━━ Dataset section

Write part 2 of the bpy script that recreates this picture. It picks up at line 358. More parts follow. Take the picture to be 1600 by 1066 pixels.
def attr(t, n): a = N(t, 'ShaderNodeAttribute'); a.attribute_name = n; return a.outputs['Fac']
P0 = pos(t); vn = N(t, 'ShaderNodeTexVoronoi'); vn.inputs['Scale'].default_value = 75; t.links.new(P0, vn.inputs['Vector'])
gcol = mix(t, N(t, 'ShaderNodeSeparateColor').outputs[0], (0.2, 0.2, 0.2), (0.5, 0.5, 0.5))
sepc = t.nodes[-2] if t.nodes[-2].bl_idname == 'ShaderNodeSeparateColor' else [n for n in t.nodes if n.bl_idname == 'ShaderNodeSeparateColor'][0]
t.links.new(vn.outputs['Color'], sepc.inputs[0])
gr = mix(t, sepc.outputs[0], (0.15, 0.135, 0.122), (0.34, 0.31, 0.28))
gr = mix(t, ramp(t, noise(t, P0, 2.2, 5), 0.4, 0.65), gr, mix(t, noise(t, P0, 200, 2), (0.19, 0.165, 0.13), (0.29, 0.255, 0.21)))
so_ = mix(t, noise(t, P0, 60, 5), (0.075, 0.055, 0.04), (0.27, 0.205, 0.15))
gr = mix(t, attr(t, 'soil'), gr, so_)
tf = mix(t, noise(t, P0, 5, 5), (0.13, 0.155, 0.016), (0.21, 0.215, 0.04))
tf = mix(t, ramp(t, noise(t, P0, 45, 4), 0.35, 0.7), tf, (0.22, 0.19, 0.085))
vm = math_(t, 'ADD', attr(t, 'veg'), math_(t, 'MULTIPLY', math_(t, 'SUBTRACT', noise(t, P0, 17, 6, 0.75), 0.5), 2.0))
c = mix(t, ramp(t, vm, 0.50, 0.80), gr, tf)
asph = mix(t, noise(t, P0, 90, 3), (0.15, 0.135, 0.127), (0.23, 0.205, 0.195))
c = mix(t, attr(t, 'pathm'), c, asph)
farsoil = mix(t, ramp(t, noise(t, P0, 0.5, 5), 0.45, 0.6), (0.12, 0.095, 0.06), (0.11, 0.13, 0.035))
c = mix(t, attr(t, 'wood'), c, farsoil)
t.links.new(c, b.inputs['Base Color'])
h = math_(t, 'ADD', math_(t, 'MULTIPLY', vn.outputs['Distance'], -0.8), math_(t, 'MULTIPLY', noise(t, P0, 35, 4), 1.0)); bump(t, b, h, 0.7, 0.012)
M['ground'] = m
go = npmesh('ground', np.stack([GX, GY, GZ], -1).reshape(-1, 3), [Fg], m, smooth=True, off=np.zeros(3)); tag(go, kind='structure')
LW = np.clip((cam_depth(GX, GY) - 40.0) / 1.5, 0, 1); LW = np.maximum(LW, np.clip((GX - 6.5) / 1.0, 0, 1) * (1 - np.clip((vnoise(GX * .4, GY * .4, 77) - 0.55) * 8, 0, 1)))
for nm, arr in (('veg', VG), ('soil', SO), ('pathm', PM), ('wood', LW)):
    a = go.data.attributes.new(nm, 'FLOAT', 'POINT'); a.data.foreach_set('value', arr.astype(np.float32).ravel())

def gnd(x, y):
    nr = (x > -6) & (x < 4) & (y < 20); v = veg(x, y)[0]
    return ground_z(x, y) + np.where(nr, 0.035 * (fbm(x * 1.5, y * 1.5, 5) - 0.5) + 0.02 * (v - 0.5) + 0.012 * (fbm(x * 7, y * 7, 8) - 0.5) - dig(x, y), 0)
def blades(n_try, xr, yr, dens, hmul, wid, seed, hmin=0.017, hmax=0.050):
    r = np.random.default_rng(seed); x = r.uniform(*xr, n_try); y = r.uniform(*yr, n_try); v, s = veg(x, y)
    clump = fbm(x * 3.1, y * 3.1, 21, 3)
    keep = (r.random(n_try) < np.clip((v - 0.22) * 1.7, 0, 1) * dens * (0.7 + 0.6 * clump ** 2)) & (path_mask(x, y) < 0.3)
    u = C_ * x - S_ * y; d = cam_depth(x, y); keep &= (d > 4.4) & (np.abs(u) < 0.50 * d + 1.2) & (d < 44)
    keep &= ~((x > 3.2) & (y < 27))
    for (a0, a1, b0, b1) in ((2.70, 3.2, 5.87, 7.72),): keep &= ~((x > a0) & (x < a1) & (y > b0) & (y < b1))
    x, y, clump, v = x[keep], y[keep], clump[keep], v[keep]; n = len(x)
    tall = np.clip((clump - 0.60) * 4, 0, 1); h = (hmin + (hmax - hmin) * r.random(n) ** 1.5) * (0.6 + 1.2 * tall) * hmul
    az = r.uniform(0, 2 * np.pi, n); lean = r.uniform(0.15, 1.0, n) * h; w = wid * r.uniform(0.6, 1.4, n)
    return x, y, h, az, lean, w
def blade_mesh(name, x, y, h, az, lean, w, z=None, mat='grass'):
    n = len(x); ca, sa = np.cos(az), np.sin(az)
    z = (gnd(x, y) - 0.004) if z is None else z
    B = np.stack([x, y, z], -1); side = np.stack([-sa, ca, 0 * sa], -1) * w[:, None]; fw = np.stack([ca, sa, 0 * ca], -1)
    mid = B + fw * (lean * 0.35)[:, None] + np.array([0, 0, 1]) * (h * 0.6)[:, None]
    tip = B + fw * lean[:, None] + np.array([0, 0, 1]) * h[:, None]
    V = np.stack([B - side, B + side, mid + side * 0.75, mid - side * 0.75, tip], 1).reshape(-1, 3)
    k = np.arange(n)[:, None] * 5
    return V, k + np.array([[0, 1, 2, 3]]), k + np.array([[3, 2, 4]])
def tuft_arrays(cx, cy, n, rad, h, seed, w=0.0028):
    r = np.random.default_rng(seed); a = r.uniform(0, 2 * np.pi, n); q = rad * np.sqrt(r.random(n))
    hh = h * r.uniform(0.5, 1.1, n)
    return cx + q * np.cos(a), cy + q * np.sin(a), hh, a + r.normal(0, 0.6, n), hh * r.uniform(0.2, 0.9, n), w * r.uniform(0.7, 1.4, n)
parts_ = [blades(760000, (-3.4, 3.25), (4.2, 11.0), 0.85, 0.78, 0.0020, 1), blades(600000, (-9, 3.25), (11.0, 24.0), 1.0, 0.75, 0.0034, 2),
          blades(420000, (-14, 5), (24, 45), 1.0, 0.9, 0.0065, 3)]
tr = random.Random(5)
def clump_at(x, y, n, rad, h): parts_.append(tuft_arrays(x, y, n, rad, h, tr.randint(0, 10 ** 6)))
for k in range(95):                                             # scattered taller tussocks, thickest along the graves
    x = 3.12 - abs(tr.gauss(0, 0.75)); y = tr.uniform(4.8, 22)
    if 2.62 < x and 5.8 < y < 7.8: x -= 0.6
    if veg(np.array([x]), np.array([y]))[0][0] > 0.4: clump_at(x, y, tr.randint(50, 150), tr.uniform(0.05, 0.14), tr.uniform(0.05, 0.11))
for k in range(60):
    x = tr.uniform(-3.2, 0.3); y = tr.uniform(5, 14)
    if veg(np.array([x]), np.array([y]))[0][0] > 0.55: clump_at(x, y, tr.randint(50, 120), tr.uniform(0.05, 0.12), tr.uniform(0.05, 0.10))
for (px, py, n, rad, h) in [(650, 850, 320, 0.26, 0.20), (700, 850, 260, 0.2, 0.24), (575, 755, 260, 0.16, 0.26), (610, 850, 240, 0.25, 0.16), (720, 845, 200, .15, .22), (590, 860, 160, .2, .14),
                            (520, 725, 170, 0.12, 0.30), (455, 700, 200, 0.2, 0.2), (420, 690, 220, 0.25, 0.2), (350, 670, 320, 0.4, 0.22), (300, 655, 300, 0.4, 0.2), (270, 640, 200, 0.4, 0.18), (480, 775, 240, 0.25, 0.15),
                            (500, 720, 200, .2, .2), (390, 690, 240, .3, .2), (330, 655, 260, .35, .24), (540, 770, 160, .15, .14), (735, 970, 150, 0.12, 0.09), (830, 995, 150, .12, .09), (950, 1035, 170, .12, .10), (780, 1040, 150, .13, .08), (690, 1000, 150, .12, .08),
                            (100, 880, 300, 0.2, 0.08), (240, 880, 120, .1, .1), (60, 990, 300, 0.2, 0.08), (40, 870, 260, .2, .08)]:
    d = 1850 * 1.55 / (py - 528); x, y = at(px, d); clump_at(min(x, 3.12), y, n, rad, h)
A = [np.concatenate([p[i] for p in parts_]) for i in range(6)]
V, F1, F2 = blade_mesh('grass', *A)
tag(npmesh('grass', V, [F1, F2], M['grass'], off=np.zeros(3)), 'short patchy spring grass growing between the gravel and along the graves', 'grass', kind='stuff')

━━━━

▸ **Given problem**: Set down each line of the material verbatim, from the first line through the line that contains "a = go.data.attributes.new(nm, 'FLOAT', 'POINT');".

▸ **Completed task**:
Write part 2 of the bpy script that recreates this picture. It picks up at line 358. More parts follow. Take the picture to be 1600 by 1066 pixels.
def attr(t, n): a = N(t, 'ShaderNodeAttribute'); a.attribute_name = n; return a.outputs['Fac']
P0 = pos(t); vn = N(t, 'ShaderNodeTexVoronoi'); vn.inputs['Scale'].default_value = 75; t.links.new(P0, vn.inputs['Vector'])
gcol = mix(t, N(t, 'ShaderNodeSeparateColor').outputs[0], (0.2, 0.2, 0.2), (0.5, 0.5, 0.5))
sepc = t.nodes[-2] if t.nodes[-2].bl_idname == 'ShaderNodeSeparateColor' else [n for n in t.nodes if n.bl_idname == 'ShaderNodeSeparateColor'][0]
t.links.new(vn.outputs['Color'], sepc.inputs[0])
gr = mix(t, sepc.outputs[0], (0.15, 0.135, 0.122), (0.34, 0.31, 0.28))
gr = mix(t, ramp(t, noise(t, P0, 2.2, 5), 0.4, 0.65), gr, mix(t, noise(t, P0, 200, 2), (0.19, 0.165, 0.13), (0.29, 0.255, 0.21)))
so_ = mix(t, noise(t, P0, 60, 5), (0.075, 0.055, 0.04), (0.27, 0.205, 0.15))
gr = mix(t, attr(t, 'soil'), gr, so_)
tf = mix(t, noise(t, P0, 5, 5), (0.13, 0.155, 0.016), (0.21, 0.215, 0.04))
tf = mix(t, ramp(t, noise(t, P0, 45, 4), 0.35, 0.7), tf, (0.22, 0.19, 0.085))
vm = math_(t, 'ADD', attr(t, 'veg'), math_(t, 'MULTIPLY', math_(t, 'SUBTRACT', noise(t, P0, 17, 6, 0.75), 0.5), 2.0))
c = mix(t, ramp(t, vm, 0.50, 0.80), gr, tf)
asph = mix(t, noise(t, P0, 90, 3), (0.15, 0.135, 0.127), (0.23, 0.205, 0.195))
c = mix(t, attr(t, 'pathm'), c, asph)
farsoil = mix(t, ramp(t, noise(t, P0, 0.5, 5), 0.45, 0.6), (0.12, 0.095, 0.06), (0.11, 0.13, 0.035))
c = mix(t, attr(t, 'wood'), c, farsoil)
t.links.new(c, b.inputs['Base Color'])
h = math_(t, 'ADD', math_(t, 'MULTIPLY', vn.outputs['Distance'], -0.8), math_(t, 'MULTIPLY', noise(t, P0, 35, 4), 1.0)); bump(t, b, h, 0.7, 0.012)
M['ground'] = m
go = npmesh('ground', np.stack([GX, GY, GZ], -1).reshape(-1, 3), [Fg], m, smooth=True, off=np.zeros(3)); tag(go, kind='structure')
LW = np.clip((cam_depth(GX, GY) - 40.0) / 1.5, 0, 1); LW = np.maximum(LW, np.clip((GX - 6.5) / 1.0, 0, 1) * (1 - np.clip((vnoise(GX * .4, GY * .4, 77) - 0.55) * 8, 0, 1)))
for nm, arr in (('veg', VG), ('soil', SO), ('pathm', PM), ('wood', LW)):
    a = go.data.attributes.new(nm, 'FLOAT', 'POINT'); a.data.foreach_set('value', arr.astype(np.float32).ravel())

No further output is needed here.